Stated problem |
Work out how many lines have "Blender" in them. Give only that number.

Data listing |

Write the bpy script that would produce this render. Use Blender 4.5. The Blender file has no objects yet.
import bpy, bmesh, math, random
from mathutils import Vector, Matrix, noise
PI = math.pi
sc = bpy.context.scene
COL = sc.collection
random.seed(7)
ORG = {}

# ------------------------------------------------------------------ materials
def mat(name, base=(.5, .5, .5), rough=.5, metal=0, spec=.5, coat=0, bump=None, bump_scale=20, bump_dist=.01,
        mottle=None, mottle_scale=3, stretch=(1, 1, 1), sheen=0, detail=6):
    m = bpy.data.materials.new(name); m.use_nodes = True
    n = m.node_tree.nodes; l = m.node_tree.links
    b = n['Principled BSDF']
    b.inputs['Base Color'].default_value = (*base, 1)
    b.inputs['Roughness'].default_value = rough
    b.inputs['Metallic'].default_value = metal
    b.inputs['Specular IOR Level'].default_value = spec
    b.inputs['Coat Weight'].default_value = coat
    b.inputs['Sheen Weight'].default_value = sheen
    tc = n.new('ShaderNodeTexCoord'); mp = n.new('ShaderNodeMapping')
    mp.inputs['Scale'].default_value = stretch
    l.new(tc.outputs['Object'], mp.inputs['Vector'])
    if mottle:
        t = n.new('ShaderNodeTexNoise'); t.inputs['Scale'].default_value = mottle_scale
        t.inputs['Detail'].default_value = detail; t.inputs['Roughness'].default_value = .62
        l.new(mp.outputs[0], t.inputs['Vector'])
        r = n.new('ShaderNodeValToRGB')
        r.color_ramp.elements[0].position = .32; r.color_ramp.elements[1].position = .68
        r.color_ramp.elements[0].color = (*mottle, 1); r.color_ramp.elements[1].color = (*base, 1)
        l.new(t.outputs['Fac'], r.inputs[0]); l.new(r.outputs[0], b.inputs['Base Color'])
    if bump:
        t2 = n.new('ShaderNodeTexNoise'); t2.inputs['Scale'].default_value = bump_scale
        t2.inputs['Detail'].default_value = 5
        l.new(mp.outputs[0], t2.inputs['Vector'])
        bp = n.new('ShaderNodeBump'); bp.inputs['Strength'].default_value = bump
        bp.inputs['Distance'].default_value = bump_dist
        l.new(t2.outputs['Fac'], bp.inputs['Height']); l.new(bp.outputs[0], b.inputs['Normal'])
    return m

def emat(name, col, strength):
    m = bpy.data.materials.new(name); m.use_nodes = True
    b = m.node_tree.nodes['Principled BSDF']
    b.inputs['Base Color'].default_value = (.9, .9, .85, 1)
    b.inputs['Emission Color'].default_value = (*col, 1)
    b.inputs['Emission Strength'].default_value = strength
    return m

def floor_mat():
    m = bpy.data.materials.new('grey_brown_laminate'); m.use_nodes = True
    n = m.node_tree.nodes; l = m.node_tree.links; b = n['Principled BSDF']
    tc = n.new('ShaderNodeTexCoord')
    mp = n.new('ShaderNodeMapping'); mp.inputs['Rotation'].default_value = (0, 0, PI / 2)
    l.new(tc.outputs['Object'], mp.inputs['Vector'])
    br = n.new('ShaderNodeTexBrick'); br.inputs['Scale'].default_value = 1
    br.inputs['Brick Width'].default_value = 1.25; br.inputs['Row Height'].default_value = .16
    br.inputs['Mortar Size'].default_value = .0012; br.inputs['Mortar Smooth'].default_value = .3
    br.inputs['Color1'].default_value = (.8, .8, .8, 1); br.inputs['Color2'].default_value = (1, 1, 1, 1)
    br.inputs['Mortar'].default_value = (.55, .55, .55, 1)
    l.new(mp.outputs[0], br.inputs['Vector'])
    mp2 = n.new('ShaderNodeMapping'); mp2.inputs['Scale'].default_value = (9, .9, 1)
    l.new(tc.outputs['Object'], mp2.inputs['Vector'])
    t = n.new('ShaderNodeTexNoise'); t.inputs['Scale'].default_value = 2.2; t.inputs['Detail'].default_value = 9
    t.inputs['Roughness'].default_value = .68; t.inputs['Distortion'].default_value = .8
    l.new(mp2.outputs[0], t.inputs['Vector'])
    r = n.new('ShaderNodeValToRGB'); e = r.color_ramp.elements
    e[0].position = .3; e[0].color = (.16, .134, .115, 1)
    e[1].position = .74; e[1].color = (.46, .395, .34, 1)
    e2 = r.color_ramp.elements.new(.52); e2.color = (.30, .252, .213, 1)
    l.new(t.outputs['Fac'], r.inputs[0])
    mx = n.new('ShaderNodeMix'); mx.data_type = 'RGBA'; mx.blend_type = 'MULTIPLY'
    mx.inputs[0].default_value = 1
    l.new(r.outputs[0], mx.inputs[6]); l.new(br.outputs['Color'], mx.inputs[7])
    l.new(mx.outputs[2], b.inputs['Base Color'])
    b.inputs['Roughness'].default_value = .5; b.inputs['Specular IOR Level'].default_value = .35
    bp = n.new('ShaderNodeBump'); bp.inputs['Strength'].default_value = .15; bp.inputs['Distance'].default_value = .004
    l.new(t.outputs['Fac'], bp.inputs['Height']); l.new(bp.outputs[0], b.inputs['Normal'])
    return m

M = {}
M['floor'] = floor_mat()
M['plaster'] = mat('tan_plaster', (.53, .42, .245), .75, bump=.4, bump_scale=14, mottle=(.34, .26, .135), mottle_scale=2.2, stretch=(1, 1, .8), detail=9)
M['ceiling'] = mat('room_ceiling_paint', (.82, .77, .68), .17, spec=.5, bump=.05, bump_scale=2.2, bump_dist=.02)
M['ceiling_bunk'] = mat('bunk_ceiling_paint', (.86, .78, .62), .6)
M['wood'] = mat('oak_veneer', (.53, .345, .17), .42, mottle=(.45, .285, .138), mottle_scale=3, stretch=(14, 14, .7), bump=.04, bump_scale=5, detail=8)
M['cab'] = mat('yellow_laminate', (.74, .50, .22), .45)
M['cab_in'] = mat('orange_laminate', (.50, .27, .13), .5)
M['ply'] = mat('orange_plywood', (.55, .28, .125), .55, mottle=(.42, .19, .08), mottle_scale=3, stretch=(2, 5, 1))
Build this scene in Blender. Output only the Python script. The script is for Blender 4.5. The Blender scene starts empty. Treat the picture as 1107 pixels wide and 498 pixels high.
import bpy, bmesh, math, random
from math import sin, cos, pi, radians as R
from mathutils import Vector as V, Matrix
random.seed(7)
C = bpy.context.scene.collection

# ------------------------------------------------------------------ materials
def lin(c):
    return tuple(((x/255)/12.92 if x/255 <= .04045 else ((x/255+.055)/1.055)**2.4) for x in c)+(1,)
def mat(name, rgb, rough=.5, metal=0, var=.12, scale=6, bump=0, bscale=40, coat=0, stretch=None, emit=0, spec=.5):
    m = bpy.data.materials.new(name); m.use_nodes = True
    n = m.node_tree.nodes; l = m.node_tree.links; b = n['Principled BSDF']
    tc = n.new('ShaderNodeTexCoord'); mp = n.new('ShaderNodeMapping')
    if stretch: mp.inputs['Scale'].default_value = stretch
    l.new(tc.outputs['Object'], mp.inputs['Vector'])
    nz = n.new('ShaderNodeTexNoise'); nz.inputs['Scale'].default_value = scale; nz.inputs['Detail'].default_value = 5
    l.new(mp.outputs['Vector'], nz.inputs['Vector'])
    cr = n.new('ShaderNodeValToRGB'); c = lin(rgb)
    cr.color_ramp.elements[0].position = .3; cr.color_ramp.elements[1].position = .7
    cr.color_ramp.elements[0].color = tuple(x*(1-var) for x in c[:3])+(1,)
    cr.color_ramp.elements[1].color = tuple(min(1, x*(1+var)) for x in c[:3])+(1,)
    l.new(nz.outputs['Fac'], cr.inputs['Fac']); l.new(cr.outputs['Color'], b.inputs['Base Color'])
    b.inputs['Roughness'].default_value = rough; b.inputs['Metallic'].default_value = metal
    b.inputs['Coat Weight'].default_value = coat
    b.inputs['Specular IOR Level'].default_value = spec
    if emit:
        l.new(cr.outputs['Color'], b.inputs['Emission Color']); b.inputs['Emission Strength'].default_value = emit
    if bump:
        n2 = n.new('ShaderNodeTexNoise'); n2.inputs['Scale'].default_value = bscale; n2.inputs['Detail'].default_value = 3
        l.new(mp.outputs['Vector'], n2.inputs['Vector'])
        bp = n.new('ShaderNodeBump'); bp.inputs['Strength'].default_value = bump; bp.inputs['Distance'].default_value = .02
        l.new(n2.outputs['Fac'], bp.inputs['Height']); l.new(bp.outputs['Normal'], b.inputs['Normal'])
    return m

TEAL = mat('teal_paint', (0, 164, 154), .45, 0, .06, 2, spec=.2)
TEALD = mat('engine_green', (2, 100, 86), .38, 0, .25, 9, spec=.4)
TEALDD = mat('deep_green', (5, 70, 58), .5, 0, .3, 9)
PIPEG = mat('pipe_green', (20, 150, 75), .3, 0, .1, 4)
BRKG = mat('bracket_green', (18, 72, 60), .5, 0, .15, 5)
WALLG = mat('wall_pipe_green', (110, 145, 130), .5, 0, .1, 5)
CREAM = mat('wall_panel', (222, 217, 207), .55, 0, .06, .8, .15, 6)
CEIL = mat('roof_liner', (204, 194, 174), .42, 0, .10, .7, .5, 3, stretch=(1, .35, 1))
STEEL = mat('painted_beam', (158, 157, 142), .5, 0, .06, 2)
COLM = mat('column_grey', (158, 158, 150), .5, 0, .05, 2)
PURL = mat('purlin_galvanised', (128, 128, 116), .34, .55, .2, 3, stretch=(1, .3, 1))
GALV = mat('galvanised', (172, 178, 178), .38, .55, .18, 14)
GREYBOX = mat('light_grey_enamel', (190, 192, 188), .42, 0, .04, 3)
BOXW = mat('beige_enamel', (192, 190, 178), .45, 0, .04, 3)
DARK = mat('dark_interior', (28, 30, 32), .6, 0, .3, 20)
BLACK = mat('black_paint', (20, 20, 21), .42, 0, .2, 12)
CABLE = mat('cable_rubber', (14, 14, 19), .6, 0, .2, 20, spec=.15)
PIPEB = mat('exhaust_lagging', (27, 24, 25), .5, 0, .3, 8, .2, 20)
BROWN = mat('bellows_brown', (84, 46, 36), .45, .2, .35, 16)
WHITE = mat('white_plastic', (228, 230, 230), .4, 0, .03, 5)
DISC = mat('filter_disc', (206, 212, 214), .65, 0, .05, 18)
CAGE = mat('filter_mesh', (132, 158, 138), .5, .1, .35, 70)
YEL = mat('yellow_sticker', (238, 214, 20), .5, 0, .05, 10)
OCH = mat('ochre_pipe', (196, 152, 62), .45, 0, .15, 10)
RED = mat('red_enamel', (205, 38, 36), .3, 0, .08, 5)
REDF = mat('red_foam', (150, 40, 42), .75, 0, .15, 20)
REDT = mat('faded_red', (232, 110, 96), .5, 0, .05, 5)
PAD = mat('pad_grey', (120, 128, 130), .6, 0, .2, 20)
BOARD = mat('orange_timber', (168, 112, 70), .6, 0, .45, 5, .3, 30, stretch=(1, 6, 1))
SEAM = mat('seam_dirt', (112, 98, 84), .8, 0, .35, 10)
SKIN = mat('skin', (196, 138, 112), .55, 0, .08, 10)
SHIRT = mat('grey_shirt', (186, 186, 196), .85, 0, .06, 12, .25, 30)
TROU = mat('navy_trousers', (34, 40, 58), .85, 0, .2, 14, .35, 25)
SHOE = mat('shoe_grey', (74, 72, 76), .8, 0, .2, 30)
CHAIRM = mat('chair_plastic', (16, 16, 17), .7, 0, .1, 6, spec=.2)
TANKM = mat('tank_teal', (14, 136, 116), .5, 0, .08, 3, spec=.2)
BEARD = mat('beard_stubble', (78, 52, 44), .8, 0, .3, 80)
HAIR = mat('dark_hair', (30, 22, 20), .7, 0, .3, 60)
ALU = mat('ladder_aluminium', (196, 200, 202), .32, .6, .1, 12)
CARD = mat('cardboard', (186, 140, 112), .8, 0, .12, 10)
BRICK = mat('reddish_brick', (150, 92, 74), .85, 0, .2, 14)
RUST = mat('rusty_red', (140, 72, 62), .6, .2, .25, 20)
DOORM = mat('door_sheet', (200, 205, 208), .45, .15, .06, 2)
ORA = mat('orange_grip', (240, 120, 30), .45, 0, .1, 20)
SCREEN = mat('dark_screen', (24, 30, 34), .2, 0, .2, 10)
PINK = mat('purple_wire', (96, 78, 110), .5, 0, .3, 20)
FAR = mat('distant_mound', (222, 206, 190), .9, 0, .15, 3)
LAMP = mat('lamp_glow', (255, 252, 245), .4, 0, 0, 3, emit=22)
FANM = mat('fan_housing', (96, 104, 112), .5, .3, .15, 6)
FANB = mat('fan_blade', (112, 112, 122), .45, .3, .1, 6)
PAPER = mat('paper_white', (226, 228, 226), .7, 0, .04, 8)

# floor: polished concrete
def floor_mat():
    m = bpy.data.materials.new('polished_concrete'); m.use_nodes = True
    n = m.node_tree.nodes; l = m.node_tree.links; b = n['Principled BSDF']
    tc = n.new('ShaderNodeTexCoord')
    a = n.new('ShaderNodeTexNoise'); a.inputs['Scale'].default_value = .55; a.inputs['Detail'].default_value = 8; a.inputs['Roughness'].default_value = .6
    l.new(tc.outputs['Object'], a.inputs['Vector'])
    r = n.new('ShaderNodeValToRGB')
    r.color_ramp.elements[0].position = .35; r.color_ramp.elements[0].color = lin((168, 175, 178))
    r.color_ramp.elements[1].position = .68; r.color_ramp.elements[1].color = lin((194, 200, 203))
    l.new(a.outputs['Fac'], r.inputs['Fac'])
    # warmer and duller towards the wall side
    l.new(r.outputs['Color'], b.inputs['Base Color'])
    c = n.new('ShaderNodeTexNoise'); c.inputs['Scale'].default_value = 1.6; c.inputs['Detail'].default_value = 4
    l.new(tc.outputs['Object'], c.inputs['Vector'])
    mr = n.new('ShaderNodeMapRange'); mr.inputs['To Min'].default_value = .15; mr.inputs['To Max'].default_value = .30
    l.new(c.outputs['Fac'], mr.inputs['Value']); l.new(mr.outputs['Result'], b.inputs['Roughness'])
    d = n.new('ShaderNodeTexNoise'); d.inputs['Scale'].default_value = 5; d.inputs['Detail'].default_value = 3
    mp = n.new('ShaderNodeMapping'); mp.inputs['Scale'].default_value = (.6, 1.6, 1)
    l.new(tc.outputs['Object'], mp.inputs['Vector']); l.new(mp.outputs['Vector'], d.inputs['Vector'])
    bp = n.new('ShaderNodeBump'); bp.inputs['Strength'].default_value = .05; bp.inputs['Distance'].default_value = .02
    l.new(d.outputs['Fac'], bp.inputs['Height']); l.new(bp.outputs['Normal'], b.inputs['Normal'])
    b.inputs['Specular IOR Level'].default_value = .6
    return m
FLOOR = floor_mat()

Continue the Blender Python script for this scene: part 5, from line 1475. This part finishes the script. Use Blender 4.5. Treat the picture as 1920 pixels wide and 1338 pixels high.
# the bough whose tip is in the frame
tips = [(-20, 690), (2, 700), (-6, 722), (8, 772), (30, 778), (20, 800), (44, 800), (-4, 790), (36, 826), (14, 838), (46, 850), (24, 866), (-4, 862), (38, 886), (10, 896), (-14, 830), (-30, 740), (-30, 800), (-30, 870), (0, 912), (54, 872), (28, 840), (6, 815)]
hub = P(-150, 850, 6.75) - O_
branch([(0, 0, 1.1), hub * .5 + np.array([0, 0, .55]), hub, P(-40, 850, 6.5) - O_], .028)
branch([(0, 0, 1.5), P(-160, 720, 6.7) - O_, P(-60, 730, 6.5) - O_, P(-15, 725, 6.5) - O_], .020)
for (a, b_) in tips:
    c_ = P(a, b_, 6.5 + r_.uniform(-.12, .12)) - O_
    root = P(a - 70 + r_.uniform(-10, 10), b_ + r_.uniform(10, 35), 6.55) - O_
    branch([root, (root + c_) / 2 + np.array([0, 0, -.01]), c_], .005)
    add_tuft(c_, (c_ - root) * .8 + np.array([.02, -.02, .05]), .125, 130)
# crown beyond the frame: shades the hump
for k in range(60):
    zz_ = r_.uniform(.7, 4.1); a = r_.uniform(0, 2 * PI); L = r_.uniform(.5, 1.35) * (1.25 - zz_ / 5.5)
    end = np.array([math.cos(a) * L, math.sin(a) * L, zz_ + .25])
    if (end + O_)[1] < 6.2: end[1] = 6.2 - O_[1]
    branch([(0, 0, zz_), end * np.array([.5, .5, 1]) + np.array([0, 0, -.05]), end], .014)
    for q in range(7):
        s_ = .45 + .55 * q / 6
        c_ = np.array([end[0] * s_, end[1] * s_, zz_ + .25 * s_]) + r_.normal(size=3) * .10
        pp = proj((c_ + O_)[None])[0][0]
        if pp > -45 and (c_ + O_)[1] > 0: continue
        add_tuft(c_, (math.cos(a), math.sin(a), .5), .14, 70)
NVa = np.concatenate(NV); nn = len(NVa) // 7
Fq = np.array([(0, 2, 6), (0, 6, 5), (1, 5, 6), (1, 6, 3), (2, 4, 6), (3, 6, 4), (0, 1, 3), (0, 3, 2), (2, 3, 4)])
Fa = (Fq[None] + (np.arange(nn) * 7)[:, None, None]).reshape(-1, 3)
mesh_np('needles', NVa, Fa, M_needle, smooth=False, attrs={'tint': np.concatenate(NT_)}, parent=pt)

Solution below |
3